3. Critical White Studies

Any Cabinet with a significant number of non‑Labour Māori is implicitly framed as “too white,” regardless of the actual numbers.

4. Critical Indigenous Theory

Indigeneity is redefined as a political stance rather than an ancestry or culture. Thus, Māori who hold centrist or right‑leaning views are treated as outside the category.

This is not journalism. It is ideological policing.

The Real Issue: Narrative Capture

The question is not whether journalists should ask hard questions — they should. The question is why this particular question is treated as the defining measure of legitimacy.

New Zealand faces:
  • a cost‑of‑living crisis,
  • declining productivity,
  • worsening health outcomes,
  • rising crime,
  • and a public service that has grown in size while shrinking in performance.
Yet the media’s focus, at least in this instance, is on racial arithmetic.

This is not accidental. It reflects a worldview in which identity is the central organising principle of political life. And in that worldview, the role of the journalist is not to inform the public but to enforce the narrative.

Conclusion

Tova O’Brien’s interview with the Prime Minister is not an isolated moment. It is part of a broader pattern in which media actors, consciously or not, apply the logic of Critical Race Theory and its related disciplines to political coverage.

The result is predictable:
  • Competence becomes secondary.
  • Identity becomes primary.
  • Dissenting identities are delegitimised.
  • And the public conversation is dragged back into racial essentialism.
New Zealand deserves better than this. It deserves journalism that interrogates power, not journalism that polices identity.

7 comments:

Anonymous said...

I just don't get why anybody ranks Tova O'Brien. She's a typical reporter accelerating the race to the bottom, not motivated personally or professionally to do the Hard Yard--instead taking the easier path. Whatever happened to real investigative journalism? To quote a movie, we have serious problems and we need serious people....

Anonymous said...

She is ranked by her media associates of similar view because she is on the ,,correct,, side of issues and is seen as an aggressive advocate.

Anonymous said...

Nothing wrong with Tova O’Brien - she is a known personality and any interviewee, especially the PM, should be well prepared. Not her fault that Luxon went in unprepared and ended up looking like a hassled and ignorant incompetent mug.

Would a Winston Peters or David Seymour be so unprepared or unable to counter O’Brien’s point scoring? They would have turned the table and made her look amateurish.
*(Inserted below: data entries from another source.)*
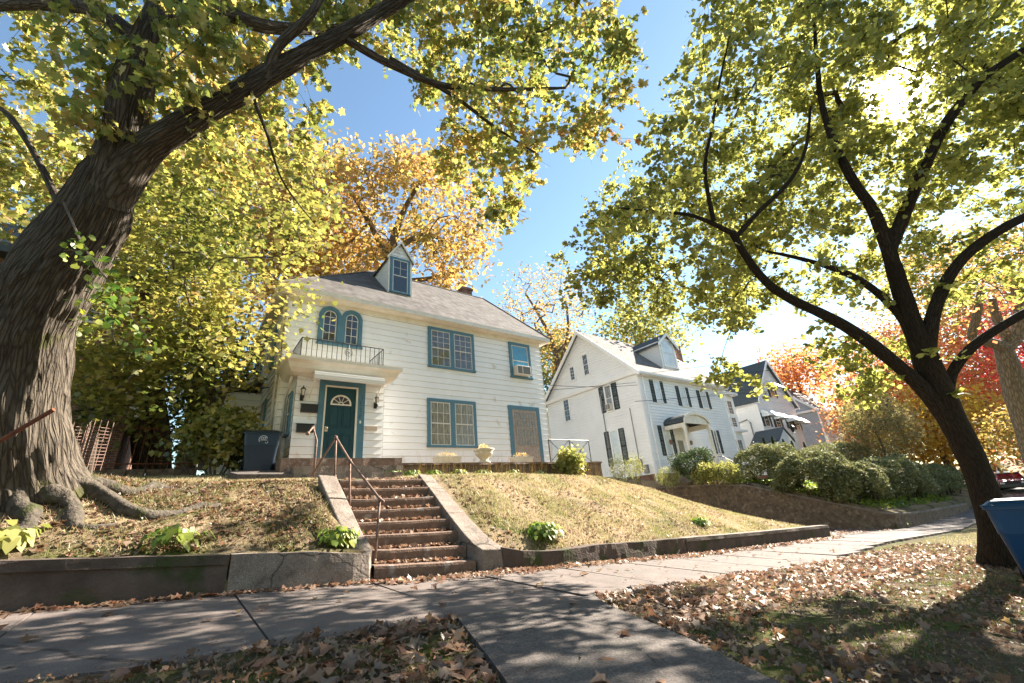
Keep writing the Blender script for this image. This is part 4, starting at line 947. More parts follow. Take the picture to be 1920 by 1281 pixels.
def gable_house(name, label, xL, xR, yF, yB, z0, zE, zP, wm, rm, along, ex=.16, oh=.35, found=.7, fm=None):
    t = thing(name, label, 'house', ((xL+xR)/2, yF, z0-found))
    f = FR((0,yF,0),(1,0,0),(0,-1,0)); l = FR((xL,0,0),(0,-1,0),(-1,0,0)); r = FR((xR,0,0),(0,1,0),(1,0,0)); k = FR((0,yB,0),(-1,0,0),(0,1,0))
    b = B(); clap(b,f,xL,xR,z0,zE,ex,.034); clap(b,l,-yB,-yF,z0,zE,ex,.034); clap(b,r,yF,yB,z0,zE,ex,.034); clap(b,k,-xR,-xL,z0,zE,ex,.034)
    def tri(a,c):
        m=(a+c)/2; return (lambda z:a+(m-a)*max(0,(z-zE))/(zP-zE)),(lambda z:c-(c-m)*max(0,(z-zE))/(zP-zE))
    if along == 'x':
        A,C_=tri(-yB,-yF); clap(b,l,A,C_,zE,zP,ex,.034); A,C_=tri(yF,yB); clap(b,r,A,C_,zE,zP,ex,.034)
    else:
        A,C_=tri(xL,xR); clap(b,f,A,C_,zE,zP,ex,.034); A,C_=tri(-xR,-xL); clap(b,k,A,C_,zE,zP,ex,.034)
    b.build('wall', wm, t)
    b = B(); b.box((xL+.04,yF+.04,z0-found-.6),(xR-.04,yB-.04,z0)); b.build('foundation', fm or brick_m, t)
    b = B(); bt = B(); th=.12
    def slope_(p0,p1,p2,p3,bb,d):  # quad and its underside
        bb.hexa([(p[0],p[1],p[2]-d) for p in (p0,p1,p2,p3)]+[p0,p1,p2,p3])
    if along == 'x':
        ym=(yF+yB)/2; m=(zP-zE)/(ym-yF)
        for s_,ye in ((-1,yF),(1,yB)):
            yo=ye+s_*oh; zo=zE-m*oh+.12
            slope_((xL-oh,yo,zo),(xR+oh,yo,zo),(xR+oh,ym,zP+.12),(xL-oh,ym,zP+.12),b,th)
            for xx in (xL-oh-.03,xR+oh-.05): bt.hexa([(xx,yo,zo-.30),(xx+.08,yo,zo-.30),(xx+.08,ym,zP-.18),(xx,ym,zP-.18),(xx,yo,zo+.02),(xx+.08,yo,zo+.02),(xx+.08,ym,zP+.14),(xx,ym,zP+.14)])
            bt.box((xL-oh,min(yo,yo+s_*.1),zo-.16),(xR+oh,max(yo,yo+s_*.1),zo-.02))
            bt.box((xL-oh,min(ye,yo),zo-.20),(xR+oh,max(ye,yo),zo-.165))
        bt.hexa([(xL-.22,yF-.2,zE-.28),(xL,yF-.2,zE-.28),(xL,yB+.2,zE-.28),(xL-.22,yB+.2,zE-.28),(xL-.30,yF-.2,zE-.05),(xL,yF-.2,zE-.05),(xL,yB+.2,zE-.05),(xL-.30,yB+.2,zE-.05)])
    else:
        xm=(xL+xR)/2; m=(zP-zE)/(xm-xL)
        for s_,xe in ((-1,xL),(1,xR)):
            xo=xe+s_*oh; zo=zE-m*oh+.12
            slope_((xo,yF-oh,zo),(xm,yF-oh,zP+.12),(xm,yB+oh,zP+.12),(xo,yB+oh,zo),b,th)
            bt.hexa([(xo,yF-oh-.04,zo-.28),(xm,yF-oh-.04,zP-.16),(xm,yF-oh+.03,zP-.16),(xo,yF-oh+.03,zo-.28),(xo,yF-oh-.04,zo+.02),(xm,yF-oh-.04,zP+.14),(xm,yF-oh+.03,zP+.14),(xo,yF-oh+.03,zo+.02)])
            bt.box((min(xe,xo),yF-oh,zo-.2),(max(xe,xo),yB+oh,zo-.165)); 
    for (cx_,cy_) in ((xL,yF),(xR,yF)): bt.box((cx_-.06,cy_-.03,z0),(cx_+.06,cy_+.06,zE-.05))
    bt.build('trim', white2, t); ro = b.build('roof', rm, t)
    return t, f, l, ro
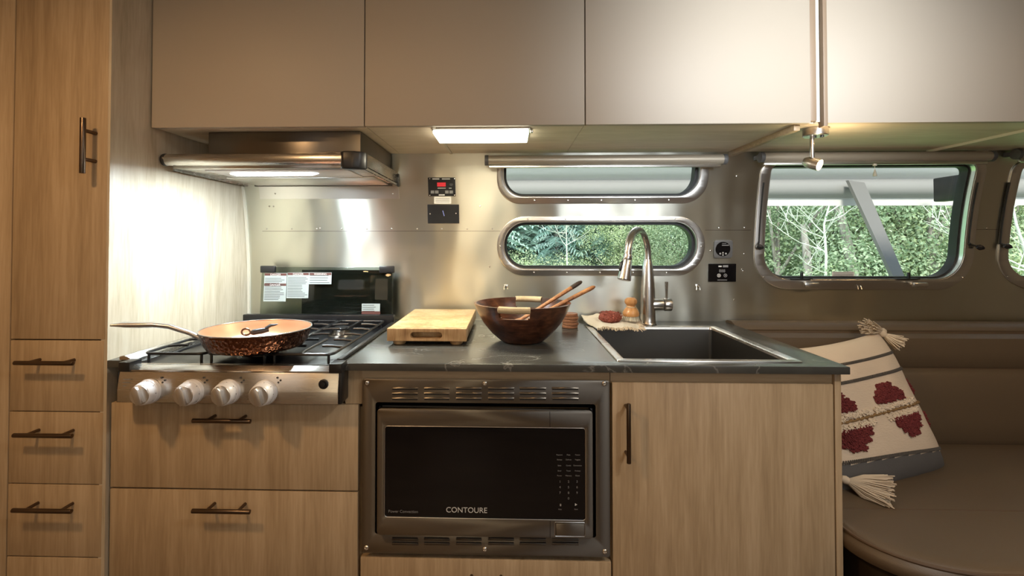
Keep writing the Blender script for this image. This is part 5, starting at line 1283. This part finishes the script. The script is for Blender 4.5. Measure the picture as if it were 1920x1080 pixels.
bp = [Vector(at(px, py, yb_)) for px, py in ((1522, 700), (1518, 560), (1512, 470), (1505, 420))]
t = thing('dead_tree', 'upright grey-blue snag left of the pale leafless tree, through the large window', 'tree', (bp[0].x, yb_, -.62)); bm = NB(); tube(bm, bp, [.065, .06, .05, .03], 10); obj('trunk', bm, M['bark'], t)
yb_ = 8.0
bp = [Vector(at(px, py, yb_)) for px, py in ((1064, 700), (1064, 520), (1062, 440), (1062, 300))]
bare('bare_tree', 'thin grey leafless tree seen through the lower oval window', (bp[0].x, yb_, -.62), bp, .018, M['birch'], 9, 9)
yb_ = 4.8
bp = [Vector(at(px, py, yb_)) for px, py in ((1990, 700), (1965, 600), (1925, 480), (1905, 420), (1898, 380))]
bare('bare_tree', 'pale thin bare tree seen through the window at the right edge', (bp[0].x, yb_, -.62), bp, .026, M['birch'], 6, 15)

# awning over the windows, with its roller, valance and arm
t = thing('awning', 'grey fabric awning half rolled out outside above the windows', 'awning', (1.2, 2.1, 1.9))
M['awn'] = mat('awning_fabric', (.62, .61, .58), .85); bump(M['awn'], 120, .3, .002); M['awnd'] = mat('awning_roller', (.22, .215, .20), .7); M['awnv'] = mat('awning_valance', (.48, .47, .44), .85)
ya_ = 2.42; za0, za1 = Z(372, ya_, 1600), Z(336, ya_, 1600); rc_ = (za1 - za0) / 2
bm = NB(); cyl(bm, (-1.3, ya_, (za0 + za1) / 2), (4.6, ya_, (za0 + za1) / 2), rc_, seg=32); obj('roller_tube', bm, M['awnd'], t)
bm = NB(); prism(bm, [(ya_, za1 - .004), (ya_, za1), (1.95, 2.03), (1.95, 2.02)], 'x', -1.3, 4.6); obj('canopy', bm, M['awn'], t)
zv = Z(386, ya_, 1600); bm = NB(); box(bm, -1.3, 4.6, ya_ - rc_ * .3, ya_ - rc_ * .3 + .004, zv, za0 + .012); obj('valance', bm, M['awnv'], t)
a0_, a1_ = at(1693, 535, 1.98), at(1606, 340, 2.33)
bm = NB(); dA = a1_ - a0_; dA2 = Vector((0, 1, 0)).cross(dA).normalized(); w_ = .030
for c4 in (1,):
    P8 = [a0_ + dA2 * s1 * w_ * .8 + Vector((0, s2, 0)) for s1, s2 in ((-1, 0), (1, 0), (1, .02), (-1, .02))] + [a1_ + dA2 * s1 * w_ * 1.25 + Vector((0, s2, 0)) for s1, s2 in ((-1, 0), (1, 0), (1, .02), (-1, .02))]
    V8 = [bm.verts.new(p_) for p_ in P8]
    for f_ in ((0, 1, 2, 3), (7, 6, 5, 4), (0, 4, 5, 1), (1, 5, 6, 2), (2, 6, 7, 3), (3, 7, 4, 0)): bm.faces.new([V8[i] for i in f_])
obj('awning_arm', bm, mat('awning_arm_metal', (.13, .125, .115), .5), t)
bm = NB(); q = at(1786, 350, 2.2); box(bm, q.x, q.x + .05, 2.15, 2.3, q.z - .06, q.z + .05, .006); obj('arm_joint', bm, M['gasket'], t)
Time to really up your game, Luxon. 2+ years as PM and you still operate like a novice. You are becoming an embarrassment.

Anonymous said...

Props to Toba for reminding us what journalism is. Hold the politicians to account. Not like the right wing crazy oligarch-funded outlets popping up all over the USA. New Zealand still has a chance!

Anonymous said...

Assume, as I do, that our legacy media are beyond salvation. I do not listen to radio news, barely listen to any radio station except the odd music station, do not watch free to air TV , much less their news broadcasts. I have a Herald subscription but not for much longer and barely read it nowadays. Its leading with a pending weather catastrophe as I write this.

Its not news or anything like it. It's a propaganda machine that we saw in the 30's and 40's, obsessed with race and measuring all things through the lens of race and racial purity intertwined with a political ideology. Fast forward 90 years and that lens is now applied to Maori. To these propagandists, the cause they promote is all that matters. It is insane.

And you'd think Tova should know. Even in her time in "journalism", she must have noticed how poor the news product they produce has become. NZ doesn't really report actual news, more opinion and lifestyle. Or how poor the public service delivery is. But I guess not.

Fuck the fading legacy media. Fewer of us care at each month passes, because there's plenty of other ways of being informed.

Anonymous said...

What drives these white activists like Tova and Jessica into deliberately destroying NZ ?
Are they looking for the notoriety ?
Do they want their names in the history books that they managed to take down an elected government ?

They are selfish people who do not have the best interests of all NZers at heart.

Could they please go and join Ardern in self imposed exile anywhere offshore ?

Anonymous said...

Look at how long form investigative journalism uncovered Ben Robert Smith’s war crimes, for example. Opinion pieces just cannot achieve that kind of public good. The fourth estate continues to live on, despite what opinion talking heads may say.